▸ **What to do**:
Look through the records below, and copy out every line that holds the string "picture".
— begin —
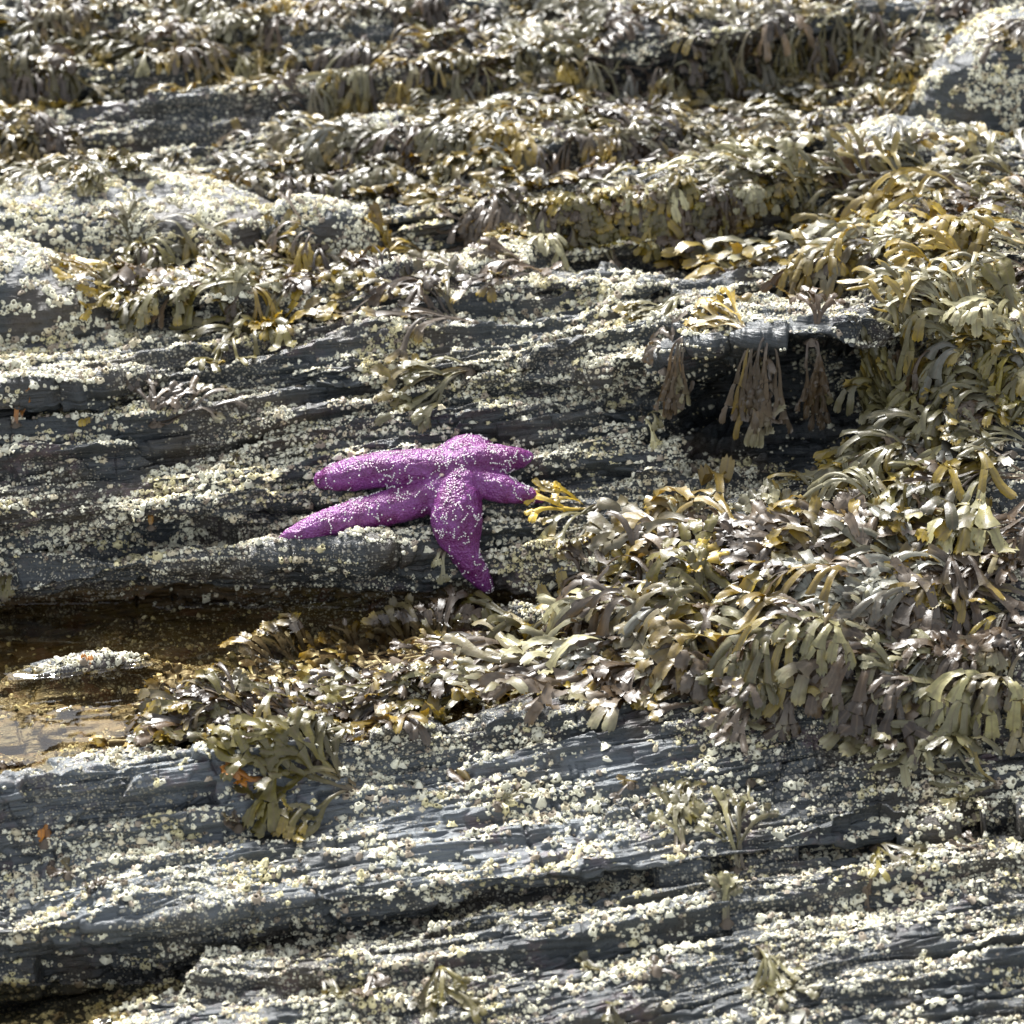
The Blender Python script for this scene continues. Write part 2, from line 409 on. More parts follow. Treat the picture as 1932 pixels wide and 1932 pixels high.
# ------------------------------------------------------------------ boulders bedded in the shelf
SURF = [(TV, TNf, np.stack([TU, TVV], 1), 0)]
def boulder(u, v, z, rx, ry, rz, seed, label, tilt=0.0, expo=2.4):
    c = unproject(np.array(float(u)), np.array(float(v)), z)
    nu_, nv_ = 520, 200
    th = np.linspace(0, 2 * math.pi, nu_, endpoint=False); ph = np.linspace(-.35, math.pi / 2, nv_)
    T, Ph = np.meshgrid(th, ph)
    f = lambda x, e: np.sign(x) * np.abs(x) ** (2 / e)
    D = np.stack([f(np.cos(Ph), expo) * f(np.cos(T), expo), f(np.cos(Ph), expo) * f(np.sin(T), expo), f(np.sin(Ph), expo)], -1).reshape(-1, 3)
    V = D * [rx, ry, rz]; V[:, 2] += tilt * V[:, 0]
    nn = D / np.linalg.norm(D, axis=1)[:, None]; W_ = V + c
    o = seed * 3.1
    d = noise3(W_ * 9 + o) * .016 + noise3(W_ * [22, 30, 40] + o) * .006 + noise3(W_ * [60, 80, 130] + o) * .002 + noise3(W_ * [150, 200, 300] + o) * .0007
    V = V + nn * d[:, None]
    i, j = np.meshgrid(np.arange(nv_ - 1), np.arange(nu_), indexing='ij')
    a = (i * nu_ + j).ravel(); b = (i * nu_ + (j + 1) % nu_).ravel()
    F = np.stack([a, b, b + nu_, a + nu_], 1)
    G_ = np.pad(V.reshape(nv_, nu_, 3), ((0, 0), (1, 1), (0, 0)), mode='wrap')
    n = normals(G_)[:, 1:-1].reshape(-1, 3)
    n *= np.sign((n * nn).sum(1))[:, None]
    ti = np.stack([np.zeros(len(V)), np.full(len(V), .1), np.full(len(V), .12), np.zeros(len(V))], 1)
    ob = link('boulder', mesh_from('boulder', V, F, ROCK, True, ti), label=label, category='boulder', group='barnacled boulders on the shelf')
    ob.location = c
    Wd = V + c; u_, v_, _ = project(Wd)
    SURF.append((Wd, n, np.stack([u_, v_], 1), 1))
boulder(225, 452, .10, .215, .10, .074, 1, 'long low barnacled boulder with a domed top in the left distance', -.02)
boulder(612, 468, .10, .075, .06, .066, 2, 'small blocky boulder with yellowish barnacles at the end of the long one', -.1)
boulder(40, 592, .075, .135, .08, .074, 3, 'rounded dark boulder cut by the left edge, in front of the long one', -.12)
boulder(1905, 245, .15, .125, .10, .150, 4, 'tall domed grey boulder with bright barnacles among the far rockweed', .05, 2.2)
boulder(1700, 300, .145, .090, .06, .050, 5, 'low barnacled rock lump just below the tall domed boulder', .05)
for Wd, _, _, k in SURF[1:]:
    ix = ((Wd[:, 0] - HX0) / HS).astype(int); iy = ((Wd[:, 1] - HY0) / HS).astype(int)
    ok = (ix >= 0) & (ix < HNX) & (iy >= 0) & (iy < HNY)
    np.maximum.at(HM, (iy[ok], ix[ok]), Wd[ok, 2])
HS1 = blur(HM, 8)

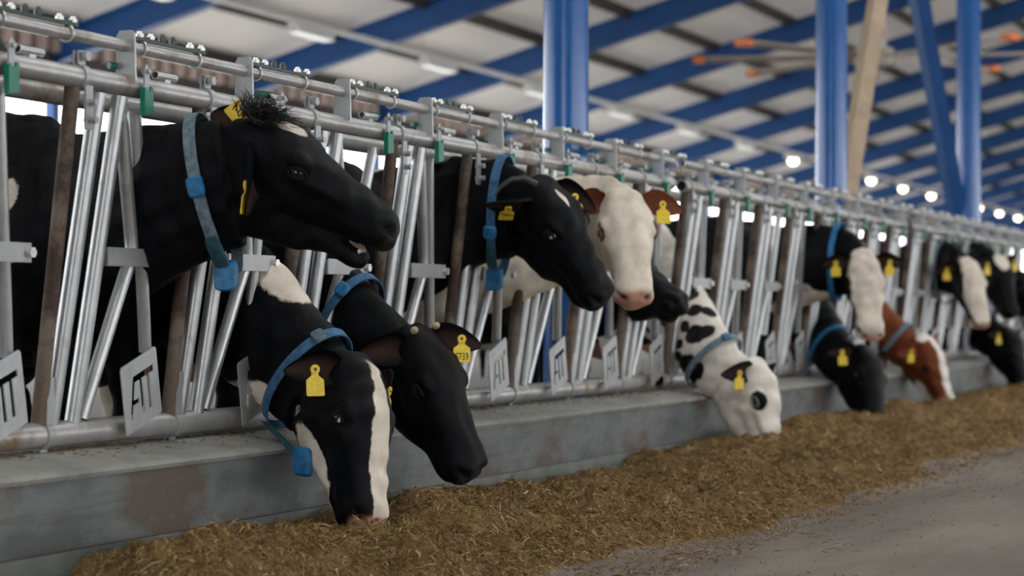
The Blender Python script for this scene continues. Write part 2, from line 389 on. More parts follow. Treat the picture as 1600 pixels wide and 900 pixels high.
gp = [(-.022, 0), (.024, .006), (.024, .085), (.013, .088), (.010, .075), (-.010, .075), (-.013, .083), (-.022, .080)]
U['latch'] = MB().prism([(-.014, .0), (.014, .0), (.017, .06), (.012, .135), (.0, .148), (-.012, .135)], [], lambda u, v, w: (u, -.046 + w, 1.415 + v), .006).tube([(0, -.06, 1.54), (0, -.03, 1.54)], .008, 6).mesh('latch_plate', 'plate', False)
U['grip'] = MB().prism(gp, [], lambda u, v, w: (u, -.047 + w, 1.408 + v), .018).mesh('latch_grip', 'green', False)
U['rod'] = MB().tube([(-.085, .03, 1.553), (.01, .0, 1.553)], .011, 10).mesh('latch_rod', 'green')
# logo plate: sheared sheet with the cut-out letters
def plate():
    W, H, SH = .19, .20, .068
    def fn(u, v, w):
        x = .155 + u * W + (1 - v) * .035; z = .44 + v * .207 + u * SH
        return (x - .09, ly(.55) - .058 + w, z)
    outer = [(0, 0), (1, 0), (1, .96), (.96, 1), (.04, 1), (0, .96)]
    A = [(.14, .18), (.22, .18), (.27, .36), (.42, .36), (.42, .43), (.295, .43), (.36, .67), (.47, .67), (.47, .18), (.55, .18), (.55, .67), (.67, .67), (.67, .18), (.75, .18), (.75, .67), (.88, .67), (.88, .77), (.30, .77)]
    mb = MB(); mb.prism(outer, [A], fn, .005); return mb
U['plate'] = plate().mesh('logo_plate', 'plate', False)

def panel(x0, n, label, levers, ext=.3):
    e = obj('headlock_panel', None, None, (x0, .12, .41)); tag(e, label, 'feed fence', 'headlock panels along the kerb')
    mid = (x0, .12, .41)
    def part(nm, me, x=0, z=0, p=e, y=0): return obj(nm, me, p, (x, y - .12, z - .41)) if p is e else obj(nm, me, p, (x, y, z))
    ln = (n - 1) * PITCH
    rm = MB().hollow((-.32, ly(ZM), ZM), (ln + ext, ly(ZM), ZM), .0318, .004, 24); part('main_rail', rm.mesh('main_rail', 'rail'))
    part('locking_rail', MB().hollow((-.32, ly(ZT), ZT), (ln + ext, ly(ZT), ZT), .019, .003, 18).mesh('locking_rail', 'rail'))
    part('bottom_rail', MB().hollow((-.36, ly(ZB), ZB), (ln + ext, ly(ZB), ZB), .038, .004, 24).mesh('bottom_rail', 'rail'))
    part('back_rail', MB().hollow((-.32, .15, 1.462), (ln + ext, .15, 1.462), .03, .004, 18).mesh('back_rail', 'rail'))
    for i in range(n):
        x = i * PITCH; a = levers.get(i, 0.0)
        part('post', U['post'], x); part('bar', U['bar_a'], x); part('bar', U['bar_b'], x); part('bent_bar', U['bent'], x)
        lv = part('lever', U['lever'], x + .19, .985, y=ly(.985)); lv.rotation_euler = (math.atan(.1158), -LEV + a, 0)
        s = part('strap_plate', U['strap'], x, 0, y=ly(.985)); obj('bolt', U['strapbolt'], s)
        for c, bs in (('clampt', ('boltt', 'boltt2', 'boltt3')), ('clampb', ())):
            q = part('saddle_clamp', U[c], x)
            for b_ in bs: obj('bolt', U[b_], q)
        part('upright_plate', U['upright'], x)
        if i < n - 1 or True:
            part('pipe_stub', U['stub'], x)
            k = part('lock_bar', U['lockbar'], x)
            obj('slide_rod', U['lockslide'], k)
            for bx in (.055, .115, .335, .40): obj('bolt', U['bz'], k, (bx, ly(ZT) - .012, ZT + .031))
            for bx in (.175, .235): obj('bolt', U['bg'], k, (bx, ly(ZT) - .012, ZT + .031))
            for bx in (.075, .385): part('pipe_clip', U['clip'], x + bx)
        lt = part('latch', U['latch'], x + .06 + math.sin(a) * .55); obj('latch_grip', U['grip'], lt); obj('latch_rod', U['rod'], lt)
        part('logo_plate', U['plate'], x)
    return e
panel(5.146 - 2 * PITCH, 10, 'nearest galvanized headlock panel, with the first raised black cow through it', {3: .24, 4: .46, 1: .05, 6: .05}, .25)
panel(10.66, 8, 'second headlock panel, with the spotted white cow feeding through it', {2: .3, 5: .2}, .25)
panel(16.18, 8, 'third headlock panel, blurred, at the right end of the fence in view', {1: .3}, .25)
#panel(21.70, 8, 'farthest headlock panel beyond the right edge of the picture', {}, .25)

# ------------------------------------------------------------------ cows
def spl(xs, ys, q):   # smooth interpolation (Catmull-Rom style)
    xs = np.asarray(xs, float); ys = np.asarray(ys, float); q = np.asarray(q, float)
    d = np.gradient(ys, xs, axis=0); i = np.clip(np.searchsorted(xs, q) - 1, 0, len(xs) - 2)
    h = xs[i + 1] - xs[i]; t = (q - xs[i]) / h
    if ys.ndim > 1: h = h[:, None]; t = t[:, None]
    return (2*t**3-3*t**2+1)*ys[i] + (t**3-2*t**2+t)*h*d[i] + (-2*t**3+3*t**2)*ys[i+1] + (t**3-t**2)*h*d[i+1]
SK = np.array([(-.05,-.02,-.12,.055,0), (-.02,.004,-.17,.085,.1), (.03,.028,-.21,.105,.2), (.09,.043,-.235,.117,.3), (.15,.045,-.24,.125,.36), (.20,.036,-.23,.123,.38),
 (.26,.018,-.21,.108,.36), (.32,.001,-.188,.095,.28), (.38,-.014,-.170,.085,.15), (.43,-.023,-.162,.083,0), (.475,-.029,-.162,.089,-.05), (.51,-.039,-.160,.087,0), (.535,-.06,-.152,.070,0), (.548,-.083,-.132,.040,0)])
JW = np.array([(.0,-.09,-.19,.05), (.05,-.08,-.255,.074), (.10,-.09,-.305,.084), (.16,-.1,-.308,.080), (.24,-.11,-.285,.069), (.32,-.12,-.252,.058), (.38,-.13,-.216,.051), (.44,-.135,-.210,.056), (.485,-.14,-.205,.054), (.512,-.155,-.192,.035)])
def head_parts(mouth=0.0):
    q = np.linspace(-.05, .548, 42); r = np.stack([spl(SK[:, 0], SK[:, j], q) for j in range(1, 5)], 1); n = 30
    a = np.arange(n) * 2 * PI / n; ca, sa = np.cos(a), np.sin(a); parts = []
    rg = []
    for x, (zt, zb, hw, k) in zip(q, r):
        e = .8; cy = np.sign(ca) * np.abs(ca) ** e; cz = np.sign(sa) * np.abs(sa) ** .85
        tp = 1 - k * np.clip(.3 - cz, 0, 2) / 1.3
        rg.append(np.stack([np.full(n, x), cy * hw * tp, (zt + zb) / 2 + cz * (zt - zb) / 2], 1))
    parts.append(rg)
    q = np.linspace(0, .512, 30); r = np.stack([spl(JW[:, 0], JW[:, j], q) for j in range(1, 4)], 1); rg = []
    c, s = math.cos(mouth), math.sin(mouth)
    for x, (zt, zb, hw) in zip(q, r):
        p = np.stack([np.full(n, x), np.sign(ca) * np.abs(ca) ** .8 * hw, (zt + zb) / 2 + sa * (zt - zb) / 2], 1)
        px, pz = p[:, 0] - .04, p[:, 2] + .10
        p[:, 0], p[:, 2] = .04 + px * c + pz * s, -.10 - px * s + pz * c
        rg.append(p)
    parts.append(rg)
    return parts
def remesh(mb, voxel, it):
    me = bpy.data.meshes.new('tmp'); me.from_pydata(mb.v, [], mb.f); o = bpy.data.objects.new('tmp', me); COL.objects.link(o)
    m = o.modifiers.new('r', 'REMESH'); m.mode = 'VOXEL'; m.voxel_size = voxel
    m = o.modifiers.new('s', 'SMOOTH'); m.factor = .5; m.iterations = it
    dg = bpy.context.evaluated_depsgraph_get(); ev = o.evaluated_get(dg); out = ev.to_mesh()
    v = np.zeros(len(out.vertices) * 3); out.vertices.foreach_get('co', v)
    nrm = np.zeros(len(out.vertices) * 3); out.vertices.foreach_get('normal', nrm)
    f = [tuple(p.vertices) for p in out.polygons]
    ev.to_mesh_clear(); bpy.data.objects.remove(o); bpy.data.meshes.remove(me)
    return v.reshape(-1, 3), nrm.reshape(-1, 3), f
def unit(v): v = np.asarray(v, float); return v / np.linalg.norm(v)
def g3(p, c, r): return np.exp(-(((p - np.array(c)) / np.array(r)) ** 2).sum(1))
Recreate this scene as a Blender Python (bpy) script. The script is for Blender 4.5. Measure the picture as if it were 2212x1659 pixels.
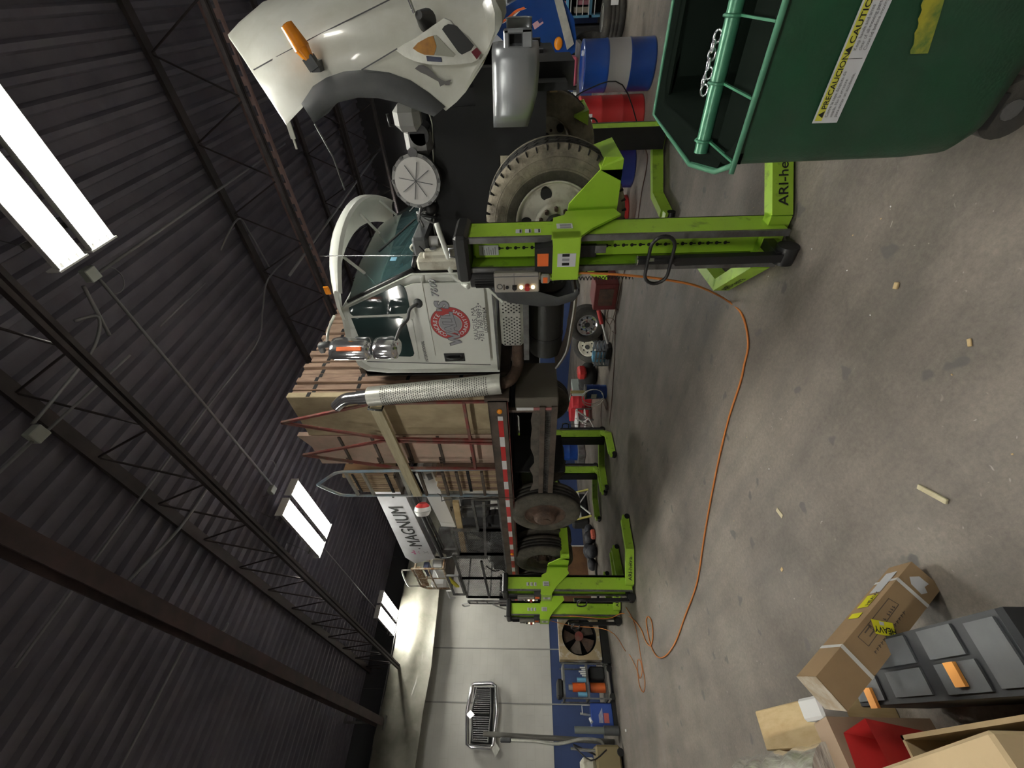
import bpy, bmesh, math, random
from mathutils import Vector, Matrix
random.seed(7)
for o in list(bpy.data.objects): bpy.data.objects.remove(o)
S = bpy.context.scene; COL = S.collection
PI = math.pi
# ---------------------------------------------------------------- camera (photo is a portrait shot lying on its side)
FPX, W, Hh, CAMZ = 885.0, 2212.0, 1659.0, 1.65
_a, _p, _r = math.radians(45.3), math.radians(2.3), math.radians(0.7)
_f0 = Vector((-math.cos(_a), math.sin(_a), 0)); _r0 = Vector((math.sin(_a), math.cos(_a), 0)); _u0 = Vector((0, 0, 1))
FWD = _f0*math.cos(_p)+_u0*math.sin(_p); _up = _u0*math.cos(_p)-_f0*math.sin(_p)
RGT = _r0*math.cos(_r)-_up*math.sin(_r); UPV = _up*math.cos(_r)+_r0*math.sin(_r)
CAM = Vector((0, 0, CAMZ))
cd = bpy.data.cameras.new('camera'); cam = bpy.data.objects.new('camera', cd); COL.objects.link(cam); S.camera = cam
cd.sensor_fit = 'HORIZONTAL'; cd.sensor_width = 36.0; cd.lens = FPX/W*36.0; cd.clip_start = 0.02; cd.clip_end = 100
cx, cy, cz = -UPV, RGT, -FWD        # frame's long side runs down the scene
cam.matrix_world = Matrix(((cx.x, cy.x, cz.x, 0), (cx.y, cy.y, cz.y, 0), (cx.z, cy.z, cz.z, CAMZ), (0, 0, 0, 1)))
def _ray(x, y):
    return FWD + RGT*((Hh-y-Hh/2)/FPX) - UPV*((x-W/2)/FPX)
def _hit(x, y, ax, v):
    d = _ray(x, y); return CAM + d*((v-CAM[ax])/d[ax])
def PX(x, y, v): return _hit(x, y, 0, v)     # point of the scene measured in the photo, on the plane X = v
def PY(x, y, v): return _hit(x, y, 1, v)
def PZ(x, y, v=0.0): return _hit(x, y, 2, v)
# ---------------------------------------------------------------- world and exposure
wd = bpy.data.worlds.new('world'); S.world = wd; wd.use_nodes = True
wd.node_tree.nodes['Background'].inputs[0].default_value = (0.55, 0.62, 0.8, 1)
wd.node_tree.nodes['Background'].inputs[1].default_value = 0.035
S.view_settings.view_transform = 'Standard'; S.view_settings.look = 'None'
S.view_settings.exposure = 0.6; S.view_settings.gamma = 1.0; S.view_settings.use_curve_mapping = False
LAMP = 72.0
# ---------------------------------------------------------------- materials
MATS = {}
def mat(name, col, rough=0.6, metal=0.0, var=0.0, vcol=None, scale=4.0, bump=0.0, bscale=30.0, emit=0.0, stretch=(1, 1, 1), trans=0.0, alpha=1.0, lo=0.4, hi=0.65, coat=0.0, spec=None):
    if name in MATS: return MATS[name]
    m = bpy.data.materials.new(name); m.use_nodes = True; nt = m.node_tree; b = nt.nodes['Principled BSDF']
    c4 = tuple(col)+(1,)
    b.inputs['Base Color'].default_value = c4; b.inputs['Roughness'].default_value = rough; b.inputs['Metallic'].default_value = metal
    if spec is not None: b.inputs['Specular IOR Level'].default_value = spec
    if coat: b.inputs['Coat Weight'].default_value = coat
    if trans: b.inputs['Transmission Weight'].default_value = trans
    if alpha < 1: b.inputs['Alpha'].default_value = alpha
    if emit: b.inputs['Emission Color'].default_value = c4; b.inputs['Emission Strength'].default_value = emit
    tc = nt.nodes.new('ShaderNodeTexCoord'); mp = nt.nodes.new('ShaderNodeMapping'); mp.inputs['Scale'].default_value = stretch
    nt.links.new(tc.outputs['Object'], mp.inputs[0])
    if vcol is not None:
        n = nt.nodes.new('ShaderNodeTexNoise'); n.inputs['Scale'].default_value = scale; n.inputs['Detail'].default_value = 6; n.inputs['Roughness'].default_value = 0.62
        nt.links.new(mp.outputs[0], n.inputs[0])
        r = nt.nodes.new('ShaderNodeValToRGB'); r.color_ramp.elements[0].position = lo; r.color_ramp.elements[1].position = hi
        r.color_ramp.elements[0].color = c4; r.color_ramp.elements[1].color = tuple(vcol)+(1,)
        nt.links.new(n.outputs[0], r.inputs[0]); nt.links.new(r.outputs[0], b.inputs['Base Color'])
    if bump:
        n2 = nt.nodes.new('ShaderNodeTexNoise'); n2.inputs['Scale'].default_value = bscale; n2.inputs['Detail'].default_value = 4
        nt.links.new(mp.outputs[0], n2.inputs[0]); bp = nt.nodes.new('ShaderNodeBump'); bp.inputs['Strength'].default_value = bump; bp.inputs['Distance'].default_value = 0.02
        nt.links.new(n2.outputs[0], bp.inputs['Height']); nt.links.new(bp.outputs[0], b.inputs['Normal'])
    MATS[name] = m; return m
def zoned(name, zones, rough=0.7, axis=2, noise=0.08):
    """paint zones by height: [(z_top, colour), ...], paint bands on a wall"""
    m = bpy.data.materials.new(name); m.use_nodes = True; nt = m.node_tree; b = nt.nodes['Principled BSDF']; b.inputs['Roughness'].default_value = rough
    g = nt.nodes.new('ShaderNodeNewGeometry'); s = nt.nodes.new('ShaderNodeSeparateXYZ'); nt.links.new(g.outputs['Position'], s.inputs[0])
    d = nt.nodes.new('ShaderNodeMath'); d.operation = 'DIVIDE'; d.inputs[1].default_value = 10; nt.links.new(s.outputs[axis], d.inputs[0])
    r = nt.nodes.new('ShaderNodeValToRGB'); r.color_ramp.interpolation = 'CONSTANT'; nt.links.new(d.outputs[0], r.inputs[0])
    r.color_ramp.elements[0].position = 0; r.color_ramp.elements[0].color = tuple(zones[0][1])+(1,)
    r.color_ramp.elements[1].position = zones[0][0]/10; r.color_ramp.elements[1].color = tuple(zones[1][1])+(1,)
    for k in range(2, len(zones)):
        e = r.color_ramp.elements.new(zones[k-1][0]/10); e.color = tuple(zones[k][1])+(1,)
    n = nt.nodes.new('ShaderNodeTexNoise'); n.inputs['Scale'].default_value = 1.3; n.inputs['Detail'].default_value = 8; nt.links.new(g.outputs['Position'], n.inputs[0])
    mr = nt.nodes.new('ShaderNodeMapRange'); mr.inputs[1].default_value = .3; mr.inputs[2].default_value = .7; mr.inputs[3].default_value = 1-noise*2; mr.inputs[4].default_value = 1
    nt.links.new(n.outputs[0], mr.inputs[0])
    br = nt.nodes.new('ShaderNodeTexBrick'); br.inputs['Scale'].default_value = 1; br.inputs['Brick Width'].default_value = .4; br.inputs['Row Height'].default_value = .2
    br.inputs['Mortar Size'].default_value = .006; br.inputs['Color1'].default_value = (1, 1, 1, 1); br.inputs['Color2'].default_value = (.97, .97, .97, 1); br.inputs['Mortar'].default_value = (.93, .93, .92, 1)
    cb = nt.nodes.new('ShaderNodeCombineXYZ'); nt.links.new(s.outputs[1 if name != 'paint_back' else 0], cb.inputs[0]); nt.links.new(s.outputs[2], cb.inputs[1]); nt.links.new(cb.outputs[0], br.inputs[0])
    m1 = nt.nodes.new('ShaderNodeVectorMath'); m1.operation = 'MULTIPLY'; nt.links.new(r.outputs[0], m1.inputs[0]); nt.links.new(br.outputs[0], m1.inputs[1])
    m2 = nt.nodes.new('ShaderNodeVectorMath'); m2.operation = 'SCALE'; nt.links.new(m1.outputs[0], m2.inputs[0]); nt.links.new(mr.outputs[0], m2.inputs['Scale'])
    nt.links.new(m2.outputs[0], b.inputs['Base Color']); MATS[name] = m; return m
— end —
▸ **Answer to this exercise**:
The Blender Python script for this scene continues. Write part 2, from line 409 on. More parts follow. Treat the picture as 1932 pixels wide and 1932 pixels high.
The Blender Python script for this scene continues. Write part 2, from line 389 on. More parts follow. Treat the picture as 1600 pixels wide and 900 pixels high.
#panel(21.70, 8, 'farthest headlock panel beyond the right edge of the picture', {}, .25)
Recreate this scene as a Blender Python (bpy) script. The script is for Blender 4.5. Measure the picture as if it were 2212x1659 pixels.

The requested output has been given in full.